• Required task: Will you transcribe the entries that follow, exactly and in full?

• Records with scene code:
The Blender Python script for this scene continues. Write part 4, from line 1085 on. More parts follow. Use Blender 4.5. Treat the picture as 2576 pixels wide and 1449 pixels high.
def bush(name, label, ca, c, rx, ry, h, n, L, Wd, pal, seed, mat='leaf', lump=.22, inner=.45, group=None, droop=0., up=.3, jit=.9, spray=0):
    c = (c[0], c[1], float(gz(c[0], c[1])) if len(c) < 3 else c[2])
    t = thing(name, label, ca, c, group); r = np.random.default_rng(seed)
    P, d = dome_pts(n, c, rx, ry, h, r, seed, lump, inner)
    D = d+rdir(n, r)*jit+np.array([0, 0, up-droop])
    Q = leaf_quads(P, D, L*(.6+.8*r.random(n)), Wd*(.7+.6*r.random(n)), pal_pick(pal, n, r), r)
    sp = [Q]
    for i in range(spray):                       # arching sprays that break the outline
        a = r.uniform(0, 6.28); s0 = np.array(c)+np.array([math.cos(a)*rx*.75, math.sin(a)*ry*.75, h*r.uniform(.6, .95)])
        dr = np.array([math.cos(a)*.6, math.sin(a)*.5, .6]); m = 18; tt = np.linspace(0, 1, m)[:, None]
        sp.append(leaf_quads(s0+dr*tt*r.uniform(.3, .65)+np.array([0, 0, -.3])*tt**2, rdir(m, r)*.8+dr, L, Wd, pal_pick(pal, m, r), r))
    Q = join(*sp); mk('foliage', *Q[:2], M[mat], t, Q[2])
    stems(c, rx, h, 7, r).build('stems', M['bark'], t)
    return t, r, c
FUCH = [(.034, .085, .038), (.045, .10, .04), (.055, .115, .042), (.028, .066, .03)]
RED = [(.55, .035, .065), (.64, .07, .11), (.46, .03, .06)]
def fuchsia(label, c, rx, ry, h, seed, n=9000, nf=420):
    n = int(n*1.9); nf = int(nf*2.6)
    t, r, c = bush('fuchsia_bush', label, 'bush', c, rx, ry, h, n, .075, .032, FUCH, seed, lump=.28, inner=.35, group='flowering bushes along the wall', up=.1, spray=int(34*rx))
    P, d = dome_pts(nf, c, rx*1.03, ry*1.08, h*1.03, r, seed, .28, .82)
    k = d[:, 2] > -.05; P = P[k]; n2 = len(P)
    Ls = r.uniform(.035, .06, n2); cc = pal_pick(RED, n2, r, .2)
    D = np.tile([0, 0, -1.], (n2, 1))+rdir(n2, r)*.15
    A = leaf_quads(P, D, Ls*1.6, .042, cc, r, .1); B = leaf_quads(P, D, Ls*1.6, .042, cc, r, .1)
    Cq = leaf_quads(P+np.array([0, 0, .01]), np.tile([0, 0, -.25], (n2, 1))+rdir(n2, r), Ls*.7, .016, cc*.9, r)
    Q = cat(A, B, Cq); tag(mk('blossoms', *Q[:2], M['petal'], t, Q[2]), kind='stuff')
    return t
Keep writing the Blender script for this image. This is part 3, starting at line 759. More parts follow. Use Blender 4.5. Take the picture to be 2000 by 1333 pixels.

• Solution:
The Blender Python script for this scene continues. Write part 4, from line 1085 on. More parts follow. Use Blender 4.5. Treat the picture as 2576 pixels wide and 1449 pixels high.
def bush(name, label, ca, c, rx, ry, h, n, L, Wd, pal, seed, mat='leaf', lump=.22, inner=.45, group=None, droop=0., up=.3, jit=.9, spray=0):
    c = (c[0], c[1], float(gz(c[0], c[1])) if len(c) < 3 else c[2])
    t = thing(name, label, ca, c, group); r = np.random.default_rng(seed)
    P, d = dome_pts(n, c, rx, ry, h, r, seed, lump, inner)
    D = d+rdir(n, r)*jit+np.array([0, 0, up-droop])
    Q = leaf_quads(P, D, L*(.6+.8*r.random(n)), Wd*(.7+.6*r.random(n)), pal_pick(pal, n, r), r)
    sp = [Q]
    for i in range(spray):                       # arching sprays that break the outline
        a = r.uniform(0, 6.28); s0 = np.array(c)+np.array([math.cos(a)*rx*.75, math.sin(a)*ry*.75, h*r.uniform(.6, .95)])
        dr = np.array([math.cos(a)*.6, math.sin(a)*.5, .6]); m = 18; tt = np.linspace(0, 1, m)[:, None]
        sp.append(leaf_quads(s0+dr*tt*r.uniform(.3, .65)+np.array([0, 0, -.3])*tt**2, rdir(m, r)*.8+dr, L, Wd, pal_pick(pal, m, r), r))
    Q = join(*sp); mk('foliage', *Q[:2], M[mat], t, Q[2])
    stems(c, rx, h, 7, r).build('stems', M['bark'], t)
    return t, r, c
FUCH = [(.034, .085, .038), (.045, .10, .04), (.055, .115, .042), (.028, .066, .03)]
RED = [(.55, .035, .065), (.64, .07, .11), (.46, .03, .06)]
def fuchsia(label, c, rx, ry, h, seed, n=9000, nf=420):
    n = int(n*1.9); nf = int(nf*2.6)
    t, r, c = bush('fuchsia_bush', label, 'bush', c, rx, ry, h, n, .075, .032, FUCH, seed, lump=.28, inner=.35, group='flowering bushes along the wall', up=.1, spray=int(34*rx))
    P, d = dome_pts(nf, c, rx*1.03, ry*1.08, h*1.03, r, seed, .28, .82)
    k = d[:, 2] > -.05; P = P[k]; n2 = len(P)
    Ls = r.uniform(.035, .06, n2); cc = pal_pick(RED, n2, r, .2)
    D = np.tile([0, 0, -1.], (n2, 1))+rdir(n2, r)*.15
    A = leaf_quads(P, D, Ls*1.6, .042, cc, r, .1); B = leaf_quads(P, D, Ls*1.6, .042, cc, r, .1)
    Cq = leaf_quads(P+np.array([0, 0, .01]), np.tile([0, 0, -.25], (n2, 1))+rdir(n2, r), Ls*.7, .016, cc*.9, r)
    Q = cat(A, B, Cq); tag(mk('blossoms', *Q[:2], M['petal'], t, Q[2]), kind='stuff')
    return t
Keep writing the Blender script for this image. This is part 3, starting at line 759. More parts follow. Use Blender 4.5. Take the picture to be 2000 by 1333 pixels.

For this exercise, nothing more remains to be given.